Not only do I enjoy taking pictures, but I also like processing them or at least checking to see whether they require a little processing. Usually they do because if you shoot in RAW format, you usually need to do some tweaking. So I was happy to be able to use the tools at my disposal.

From there, I used wireless to continue posting to Flickr for that week. On the whole, I kept expensive wireless uploading to a minimum, but it was fun to continue to post my daily photo, especially as they were current and not a month old as they are now.

So ... here are a few of the photos that I processed on my iPad using Snapseed.

I took this on the afternoon of our arrival. Brian had already broken snowshoe paths for us. The snow was a lot deeper than it looks; if we happened to step off the path, which we did on occasion, we went right down.

The morning sun was coming up behind the cottage after I hauled the trash out to the road.

We are looking downstream along the frozen Crowe River. We didn't walk on it this time,
but we could have.The wire that you see strung across the river is the
last remnant of an old footbridge.
We snowshoed daily. I took this picture of Sue through the branch of a beech tree, the only species that had hung onto its leaves through the winter.

Another photo of Sue on her snowshoes. I liked the diverging paths. I happened to have my wide angle lens on that walk; otherwise, I would not have been able to take this photo — just a part of the scene.
I made use of Snapseed's filters to process this photo of Sue and her sister walking
toward the road on a snowy day.

Brian is the happy forest hiker in all seasons, including bug season because the pests don't prefer him. On this day, he went out snowshoeing long before Sue and I, but he was happy to see us and cut through the woods to join us. Notice the ever present items:  coffee mug and camera.
I could go on, but I will leave it there for today. Next time, I may post some that I processed in the normal way once we got back home. But I was quite satisfied with the iPad/Snapseed results.

Thursday, April 02, 2015

Down the Drain with the Soap Suds

My mind went a'wanderin in the shower yesterday. That happens a lot. Sometimes, I think of good blog posts in the shower. But I seldom remember them ... which can be frustrating.

I cast my mind back to 1968. Don't ask me why. Me 'ead kind of works in random shuffle mode, and I never know what tune will play next.

I was back in university and remembering the time near the end of my second semester when I dropped in at my former employer, ITE Circuit Breakers. I had worked there as a Production Clerk for a little more than a year between high school and university and was wondering if they would like to employ me for the summer.

The supervisor that I spoke to seemed warm to the notion and assured me that HR would call, so back I went to school with dollar signs dancing in my head.

After several weeks of hearing nothing, I made plans to enroll in the summer semester and even booked a residence room with the same roommate of my first two semesters.

Eventually, ITE did call back — twice. Apparently, they wanted me after all. But by then, my mind was settled on doing the summer semester. I went on to do 8 consecutive semesters without summer breaks, which got me into the workforce a year earlier.

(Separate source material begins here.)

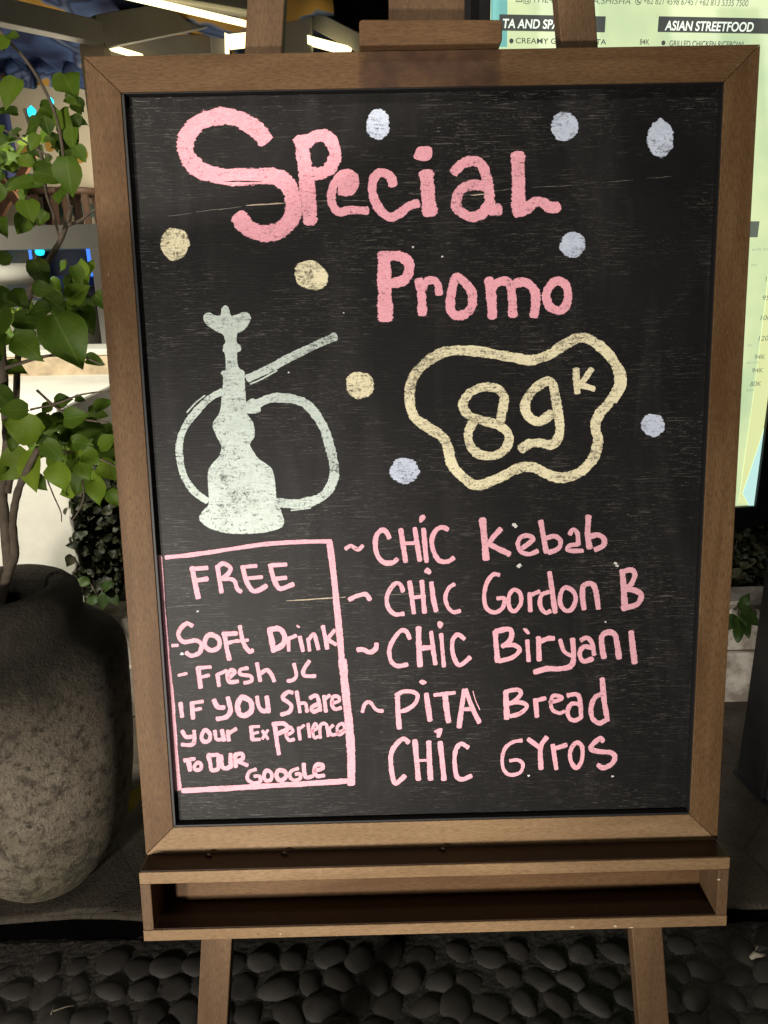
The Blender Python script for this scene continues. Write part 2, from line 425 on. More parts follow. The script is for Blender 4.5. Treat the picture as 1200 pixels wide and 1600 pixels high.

So with warm water cascading down my back 47 years later, I cogitated how different my life might have been had I accepted their offer of employment that summer.

Teaching jobs were getting tight, and it might have been more difficult to land one a year later, and it might very well have been in a different place.

The increased year in school might have altered the date of our marriage (but not to whom) and what kids I had. Perhaps we would have conceived at a different time, and even if we had had the standard two children, they might have been two different children.

Coulda woulda shoulda: my meandering thoughts signify nothing, and I have no conclusions. I seldom do have conclusions. I just let my mind wander on its random shuffle mode (I say "let" but I have little control) and I never know where my thoughts will take me — except for down the drain with the soap suds

Down the drain is the only certainty in life.